One of the first non-safety-related things I did on Bridget was replacing the stock Grant  14-inch wood rim—which isn't a bad wheel at all—with this outrageous 17-inch replica Bluemels Brooklands banjo wheel as found on MGs of the period. 

I actually hesitated. At nearly $400 all done it was a ridiculous expense! 

But it changed the whole character of the car. It absolutely transformed it from "obvious kit car" into "hold on, what is this stunning old machine doing here on a busy city street?"

Now, some guys don't like that old time thin grip, the large diameter, the sometimes flimsy feel of the old banjo spokes, and I get that. A chunkier, modern wheel is absolutely worlds better, ergonomically. But they just aren't art.

Jimmy's new wheel is Art.

Thank you for all the nice comments, I agree it is a work of art and makes a huge improvement.

 I bought the entire wheel, adapter and horn button with home made Porsche crest button from James (Jaime) from his classified listing here on SOC for $375.00 all in shipping included. I thought it was a very reasonable price. 

   I need help now getting the horn to work. Alan maybe or someone else with infinite knowledge can give me some direction. My old wheel and adapter had the horn setup in a one wire system. The wheel adapter had a copper ring in the base that was isolated from the rest of the adapter with a wire going to the horn button. The copper ring was in contact with copper half round fingers on the top of the steering column and this is the 12 volt power.  The outside of the horn button was the ground via the wheel, adapter and steering shaft. When the horn button was depresses the circuit complete and the horn blew. The new adapter doesn't have the copper 12v pickup ring but the adapter does come in contact with the 12v contact fingers on the steering column and immediately completes the circuit to the ground which is the steering shaft and horn blows non stop soon as the adapter is in place. For now I have the horn wire disconnected. The new horn button has two wires instead of one. How is the new horn supposed to be hooked up?  how do i pick up the 12 v signal without using the copper contact system? Does what I described make sense to anyone? Thanks in advance. Diagrams with your descriptions appreciated.

 

@edsnova posted:

That new wheel looks so right. I really think a nicely made, period-correct looking steering wheel is one of the best upgrades one can make on one of these cars. It just feels right, and it really amps up the legitimacy factor, to me.

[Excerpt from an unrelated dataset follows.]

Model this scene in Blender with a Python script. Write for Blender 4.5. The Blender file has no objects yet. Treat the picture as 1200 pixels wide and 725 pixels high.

One of the first non-safety-related things I did on Bridget was replacing the stock Grant  14-inch wood rim—which isn't a bad wheel at all—with this outrageous 17-inch replica Bluemels Brooklands banjo wheel as found on MGs of the period. 

I actually hesitated. At nearly $400 all done it was a ridiculous expense! 

But it changed the whole character of the car. It absolutely transformed it from "obvious kit car" into "hold on, what is this stunning old machine doing here on a busy city street?"

Now, some guys don't like that old time thin grip, the large diameter, the sometimes flimsy feel of the old banjo spokes, and I get that. A chunkier, modern wheel is absolutely worlds better, ergonomically. But they just aren't art.

Jimmy's new wheel is Art.

Ed, how does that wheel feel when you drive?  Do you feel like it turns faster?  

What i need it a thin flat ring of copper sheet with a thin sheet of insulating material bonded to one side and a wire soldered to the copper. This commutator ring we will call it will sit in the bottom pocket of my new wheel adapter and come into contact with the hot 12v commutator on the top of my steering shaft replicating the way the setup was designed to function on my steering column which looks to be out of a 71 beetle. This was the correct way to make the horn work without having a wire twisted and spun over and over until it eventually breaks and shorts out. This is the way my old after market wheel and adapter was set up.  I will be looking to see if the commutator ring I described is offered for sale before i commence fabricating one. I will keep you informed.  Thanks for the info. It appears this is an old issue many have had. 

 I think i figured this horn thing out. I have the wrong adapter for my steering column. The link below is the adapter I need as you can see the copper bottom to make contact with the 12v horn power as it is delivered on my steering column.  The one without the copper inlay bottom is the one I have now which is wrong the pic. of the other is what I need. I guess I will be ordering the correct adapter.